● **Records shown**:
※

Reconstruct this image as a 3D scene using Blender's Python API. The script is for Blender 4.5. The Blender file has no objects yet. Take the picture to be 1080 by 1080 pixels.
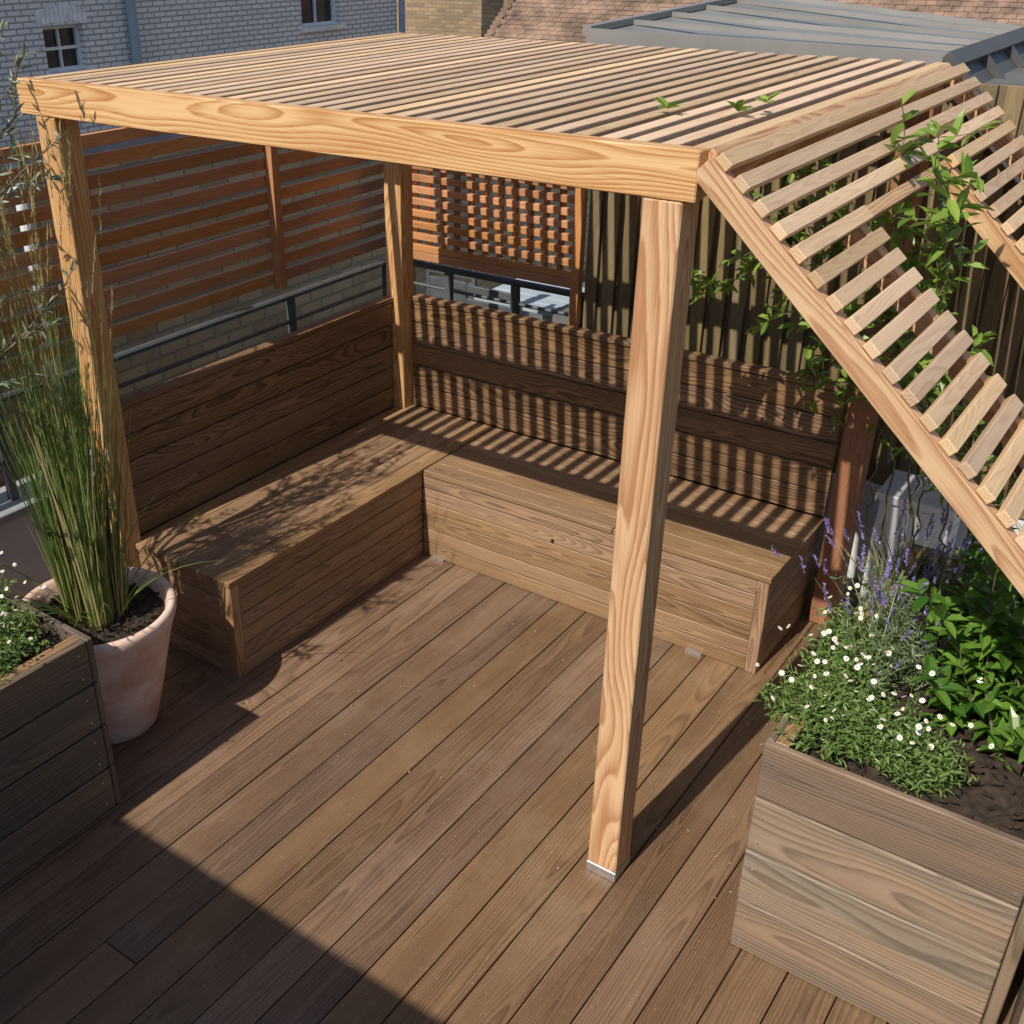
import bpy, math, random
from mathutils import Vector, Matrix
random.seed(7)
sc=bpy.context.scene
U=random.uniform
# ------------------------------------------------------------ helpers
class MB:
    def __init__(s): s.v=[];s.f=[];s.uv=[];s.c=[];s.g={}
    def box(s,lo,hi,L=0,M=None,rnd=None):
        """box lo..hi, grain along axis L; M optional 4x4 placing matrix"""
        b=len(s.v)
        loc=[(x,y,z) for x in (lo[0],hi[0]) for y in (lo[1],hi[1]) for z in (lo[2],hi[2])]
        a1,a2=[a for a in (0,1,2) if a!=L]
        w1,w2=abs(hi[a1]-lo[a1]),abs(hi[a2]-lo[a2])
        c1,c2=(hi[a1]+lo[a1])/2,(hi[a2]+lo[a2])/2
        if w1>=w2: o1=U(-.35,.35)*w1; o2=random.choice((-1,1))*U(.012,.055)+w2*.3
        else: o2=U(-.35,.35)*w2; o1=random.choice((-1,1))*U(.012,.055)+w1*.3
        ou=U(0,60)
        for i,p in enumerate(loc):
            q=Vector(p); s.v.append(tuple(M@q) if M else tuple(q))
            s.g[b+i]=(p[L]+ou,p[a1]-c1+o1,p[a2]-c2+o2)
        F=[(0,1,3,2),(4,6,7,5),(0,4,5,1),(2,3,7,6),(0,2,6,4),(1,5,7,3)]
        r=random.random() if rnd is None else rnd; r2=random.random()
        for f in F:
            s.f.append([b+i for i in f])
            for i in f: s.uv.append((0,0)); s.c.append((r,r2,0,1))
    def poly(s,pts,r=None,uv=None):
        b=len(s.v); s.v+= [tuple(p) for p in pts]; s.f.append(list(range(b,b+len(pts))))
        r=random.random() if r is None else r
        for i,p in enumerate(pts): s.uv.append(uv[i] if uv else (p[0],p[1])); s.c.append((r,r,0,1))
    def leaf(s,p,d,n,l,w,fold=.25,droop=.15):
        d=Vector(d).normalized(); n=Vector(n); sd=d.cross(n)
        if sd.length<1e-4: sd=d.orthogonal()
        sd.normalize(); n=sd.cross(d); p=Vector(p)
        def P(t,a,h): return p+d*l*t+sd*w*a+n*(h*w-droop*l*t*t)
        b=len(s.v)
        vs=[P(0,0,0),P(.3,.45,fold),P(.68,.4,fold),P(1,0,0),P(.3,-.45,fold),P(.68,-.4,fold),P(.3,0,0),P(.68,0,0)]
        s.v+=[tuple(q) for q in vs]; r=random.random()
        for f in ((0,1,6),(6,1,2,7),(7,2,3),(0,6,4),(6,7,5,4),(7,3,5)):
            s.f.append([b+i for i in f])
            for i in f: s.uv.append((0,0)); s.c.append((r,r,0,1))
    def blade(s,p,d,l,w,bend,seg=5,r=None):
        p=Vector(p); d=Vector(d).normalized(); side=d.cross(Vector((U(-1,1),U(-1,1),.1))).normalized()
        b=len(s.v); r=random.random() if r is None else r
        bx=Vector(bend); q=p.copy(); dd=d.copy()
        for i in range(seg+1):
            t=i/seg; ww=w*(1-t**2.2)*.5+.0003
            s.v.append(tuple(q-side*ww)); s.v.append(tuple(q+side*ww))
            dd=(dd+bx/seg).normalized(); q=q+dd*l/seg
        for i in range(seg):
            s.f.append([b+2*i,b+2*i+1,b+2*i+3,b+2*i+2])
            for t in (i,i,i+1,i+1): s.uv.append((0,t/seg)); s.c.append((r,t/seg,0,1))
        return q
    def tube(s,pts,r0,r1=None,n=6,cap=True):
        r1=r0 if r1 is None else r1; pts=[Vector(p) for p in pts]; b=len(s.v); m=len(pts)
        ref=Vector((.31,.17,.93)); rr=random.random()
        for i,p in enumerate(pts):
            d=(pts[min(i+1,m-1)]-pts[max(i-1,0)]).normalized()
            a=d.cross(ref); a=a.normalized() if a.length>.05 else d.orthogonal().normalized(); c=d.cross(a)
            r=r0+(r1-r0)*i/(m-1)
            for k in range(n):
                t=2*math.pi*k/n; s.v.append(tuple(p+a*r*math.cos(t)+c*r*math.sin(t)))
        for i in range(m-1):
            for k in range(n):
                s.f.append([b+i*n+k,b+i*n+(k+1)%n,b+(i+1)*n+(k+1)%n,b+(i+1)*n+k])
                for q in range(4): s.uv.append((i,k/n)); s.c.append((rr,rr,0,1))
        if cap:
            for base in (b,b+(m-1)*n):
                s.f.append([base+k for k in range(n)])
                for q in range(n): s.uv.append((0,0)); s.c.append((rr,rr,0,1))
    def obj(s,name,mat,parent=None,bevel=0,smooth=False):
        me=bpy.data.meshes.new(name); me.from_pydata(s.v,[],s.f)
        me.color_attributes.new('bc','FLOAT_COLOR','CORNER')
        me.attributes['bc'].data.foreach_set('color',[a for q in s.c for a in q])
        if s.g:
            me.attributes.new('gc','FLOAT_VECTOR','POINT')
            me.attributes['gc'].data.foreach_set('vector',[a for i in range(len(s.v)) for a in s.g.get(i,(0,0,0))])
        me.materials.append(mat); o=bpy.data.objects.new(name,me); sc.collection.objects.link(o)
        if smooth:
            for p in me.polygons: p.use_smooth=True
        if bevel:
            m=o.modifiers.new('b','BEVEL'); m.width=bevel; m.segments=1; m.limit_method='ANGLE'
        if parent: o.parent=parent
        return o
def empty(name):
    o=bpy.data.objects.new(name,None); sc.collection.objects.link(o); o.empty_display_size=.1; return o
def frame(origin,xd,zd):
    x=Vector(xd).normalized(); z=Vector(zd).normalized(); y=z.cross(x).normalized(); z=x.cross(y)
    M=Matrix((x,y,z)).transposed().to_4x4(); M.translation=Vector(origin); return M
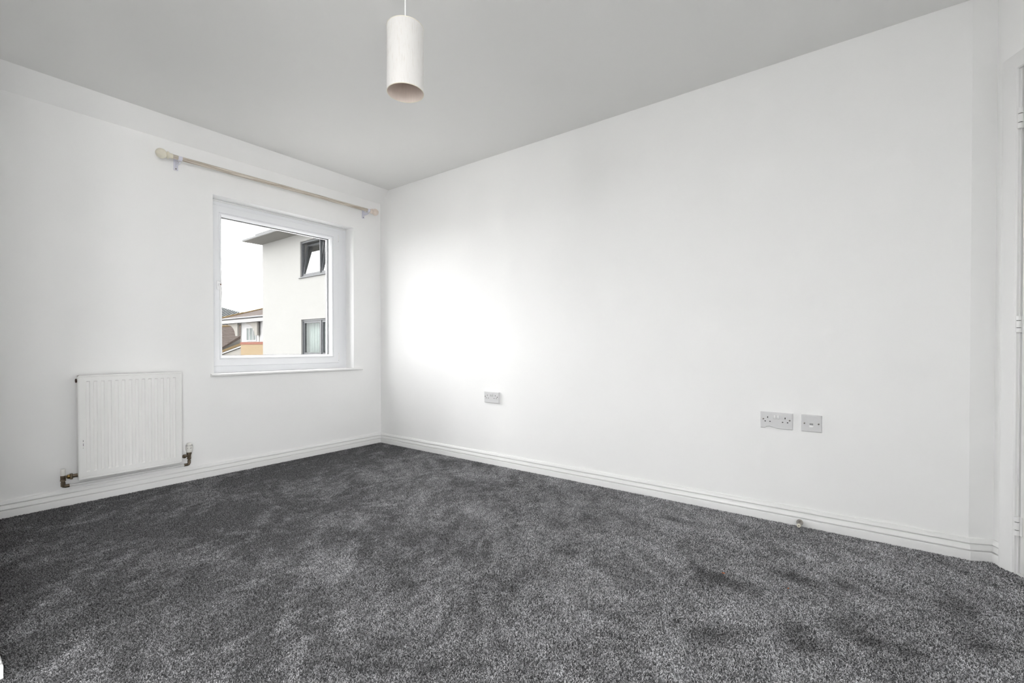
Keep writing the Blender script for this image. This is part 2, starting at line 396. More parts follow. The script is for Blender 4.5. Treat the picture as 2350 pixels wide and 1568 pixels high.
# ------------------------------------------------------------------ window_1
win = tag(empty('window_1', (-.11, -.8625, OZ0)), 'white plastic-framed casement window looking out on a white block', 'window', 'structure')
WO = Vector((-.11, -.8625, OZ0))
def wfin(name, bm, m, smooth=False, angle=30):
    bmesh.ops.translate(bm, vec=-WO, verts=bm.verts[:]); return finish(name, bm, m, win, smooth, angle=angle)
SY0, SY1, SZ0, SZ1 = -1.407, -.385, .7745, 1.963
def rect_loops(bm, loops):
    L_ = [[bm.verts.new((x, a_, c_)) for a_, c_ in ((y0, z0), (y1, z0), (y1, z1), (y0, z1))] for (y0, y1, z0, z1, x) in loops]
    for i in range(len(L_)):
        P, Q = L_[i], L_[(i+1) % len(L_)]
        for j in range(4): bm.faces.new((P[j], Q[j], Q[(j+1) % 4], P[(j+1) % 4]))
bm = newbm()   # outer frame, front at x=-.124, its inner edge behind the sash
fo = (OY0-.020, OY1+.004, OZ0+.004, OZ1+.004); fi = (SY0+.009, SY1-.009, SZ0+.009, SZ1-.009)
rect_loops(bm, [(*fo, -.185), (*fo, -.124), (*fi, -.124), (*fi, -.185)])
wfin('window_frame', bm, 'upvc')
bm = newbm()   # opening sash
ring_frame(bm, (0, 0, 0), (0, 1, 0), (0, 0, 1), (1, 0, 0), SY0, SY1, SZ0, SZ1, [(0, -.1232), (0, -.1005), (.0025, -.0975), (.050, -.0975), (.0525, -.101), (.0525, -.165), (.012, -.165), (.012, -.1232)])
wfin('sash', bm, 'upvc', True)
bm = newbm()   # sloped glazing bead
ring_frame(bm, (0, 0, 0), (0, 1, 0), (0, 0, 1), (1, 0, 0), SY0+.0530, SY1-.0530, SZ0+.0530, SZ1-.0530, [(0, -.132), (0, -.1015), (.0015, -.100), (.009, -.101), (.022, -.118), (.024, -.126), (.024, -.132)])
wfin('glazing_bead', bm, 'upvc', True)
bm = newbm()
ring_frame(bm, (0, 0, 0), (0, 1, 0), (0, 0, 1), (1, 0, 0), SY0+.060, SY1-.060, SZ0+.060, SZ1-.060, [(0, -.137), (0, -.1325), (.0195, -.1325), (.0195, -.137)])
wfin('gasket', bm, 'gasket')
bm = newbm(); box(bm, -.160, -.1375, SY0+.058, SY1-.058, SZ0+.058, SZ1-.058); wfin('pane', bm, 'window_glass')
bm = newbm()
ring_frame(bm, (0, 0, 0), (0, 1, 0), (0, 0, 1), (1, 0, 0), SY0+.05, SY1-.05, SZ0+.05, SZ1-.05, [(0, -.178), (0, -.1605), (.0285, -.1605), (.0285, -.178)])
wfin('outer_bead', bm, 'upvc')
# handle
hy, hz = -1.361, 1.372
bm = newbm(); t = bmesh.new(); box(t, -.0955, -.0845, hy-.015, hy+.015, hz-.034, hz+.034, bev=.009, seg=4); merge(bm, t)
hd = wfin('handle', bm, 'switch_plastic', True, 50)
bm = newbm()
tube(bm, [(-.086, hy, hz+.004), (-.076, hy, hz+.004), (-.068, hy+.001, hz+.001), (-.064, hy+.002, hz-.012), (-.064, hy+.003, hz-.04), (-.066, hy+.003, hz-.08), (-.069, hy+.003, hz-.112)], .0080, 12)
lv = wfin('lever', bm, 'switch_plastic', True, 60); lv.parent = hd
bm = newbm(); cyl(bm, (-.066, hy+.003, hz+.003), (-.0600, hy+.003, hz+.003), .0055, 16)
kh = wfin('keyhole', bm, 'rust'); kh.parent = hd
for z in (1.909, .828):
    bm = newbm(); box(bm, -.124, -.106, SY1+.001, SY1+.013, z-.030, z+.030, bev=.002); wfin('hinge', bm, 'gloss_trim', True)
    bm = newbm(); box(bm, -.1238, -.1205, SY1-.001, SY1+.0145, z-.0325, z+.0325); wfin('hinge_gap', bm, 'gasket')
bm = newbm(); box(bm, -.1238, -.1180, SY1+.002, SY1+.012, .7885, .7945); wfin('hinge_peg', bm, 'gasket')
# drip bead of sealant round the head of the reveal
bm = newbm(); tube(bm, [(-.1185, OY0, OZ1-.0045), (-.1185, OY1, OZ1-.0045)], .0065, 8); wfin('sealant', bm, 'gloss_trim', True)
bm = newbm()   # sill board with rounded nose and returned ends
prof = [(-.130, .7045), (.018, .7045)] + [(.018+.0105*math.sin(a), .715-.0105*math.cos(a)) for a in np.linspace(.15, math.pi-.15, 9)] + [(.018, .7255), (-.130, .7255)]
extrude_poly(bm, [(x, OY0+.0015, z) for x, z in prof], (0, OY1-OY0-.003, 0))
prof2 = [(.0005, .7045), (.018, .7045)] + prof[2:11] + [(.018, .7255), (.0005, .7255)]
extrude_poly(bm, [(x, -1.452, z) for x, z in prof2], (0, -1.4285+1.452, 0)); extrude_poly(bm, [(x, OY1-.0015, z) for x, z in prof2], (0, .078, 0))
wfin('window_sill', bm, 'gloss_trim', True, 35)

# unseen glazed doors added for fill light, with a pale slab outside as bounce
def glazed(name, label, o, uax, nax, u0, u1):
    uax, nax = Vector(uax), Vector(nax); o = Vector(o)
    g_ = tag(empty(name, tuple(o+uax*(u0+u1)/2)), label, 'window', 'structure'); base = o+uax*(u0+u1)/2
    def gf(nm, bm, m): bmesh.ops.translate(bm, vec=-base, verts=bm.verts[:]); return finish(nm, bm, m, g_)
    bm = newbm(); ring_frame(bm, o, uax, (0, 0, 1), nax, u0, u1, PZ0, PZ1, [(0, -.05), (0, .02), (.045, .02), (.045, -.05)]); gf('frame', bm, 'upvc')
    um = (u0+u1)/2
    for a, b in ((u0+.045, um), (um, u1-.045)):
        bm = newbm(); ring_frame(bm, o, uax, (0, 0, 1), nax, a, b, PZ0+.045, PZ1-.045, [(0, -.03), (0, .01), (.045, .01), (.045, -.03)]); gf('sash', bm, 'upvc')
        bm = newbm()
        vs_ = [bm.verts.new(o+uax*p_+nax*n_+Vector((0, 0, z_))) for p_ in (a+.04, b-.04) for n_ in (-.015, -.005) for z_ in (PZ0+.085, PZ1-.085)]
        for f_ in ((0,1,3,2), (4,6,7,5), (0,4,5,1), (2,3,7,6), (0,2,6,4), (1,5,7,3)): bm.faces.new([vs_[i] for i in f_])
        gf('pane', bm, 'window_glass')
glazed('fill_glazing_rear', 'white framed glazed door added in the unseen rear wall for fill light', (0, YB-.1, 0), (1, 0, 0), (0, 1, 0), PX0, PX1)
glazed('fill_glazing_side', 'white framed glazed doors added in the unseen side wall for fill light', (XE+.1, 0, 0), (0, 1, 0), (-1, 0, 0), QY0, QY1)
tag(obox('bounce_slab', 'bounce_slab_pale', (XE+.21, 9.0, YB-.20, -.6, -.30, -.08)), 'pale slab added outside the side glazed doors to bounce daylight in', 'bounce_slab', 'structure')  # added pale reflector, lifts daylight to the ceiling

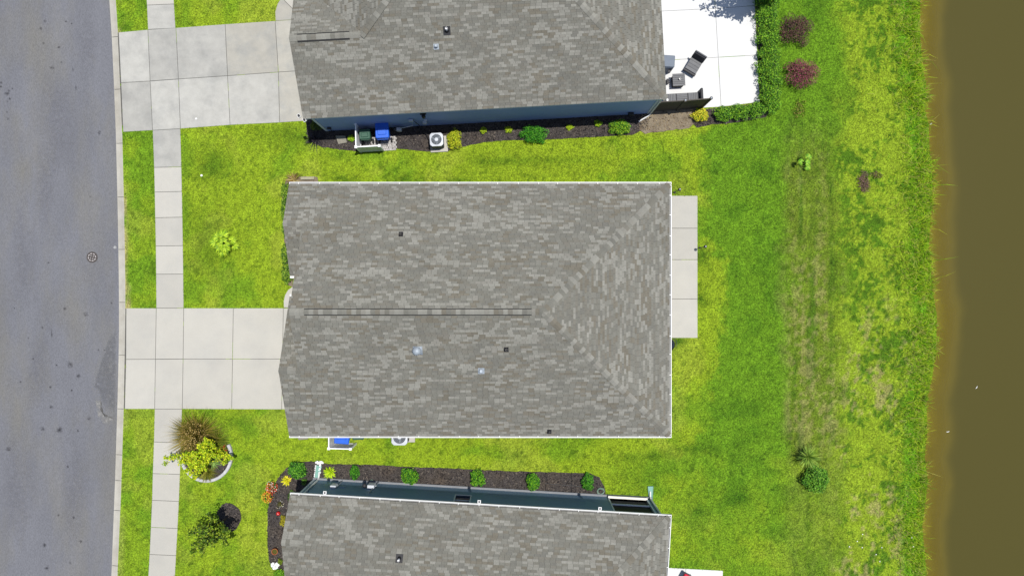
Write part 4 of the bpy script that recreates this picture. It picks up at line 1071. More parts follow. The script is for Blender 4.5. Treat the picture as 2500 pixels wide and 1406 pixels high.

※

● **Written request**: Copy every line that includes the string "pixels" from the material above.

● **Result**:
Reconstruct this image as a 3D scene using Blender's Python API. The script is for Blender 4.5. The Blender file has no objects yet. Take the picture to be 1080 by 1080 pixels.
Keep writing the Blender script for this image. This is part 2, starting at line 396. More parts follow. The script is for Blender 4.5. Treat the picture as 2350 pixels wide and 1568 pixels high.
Write part 4 of the bpy script that recreates this picture. It picks up at line 1071. More parts follow. The script is for Blender 4.5. Treat the picture as 2500 pixels wide and 1406 pixels high.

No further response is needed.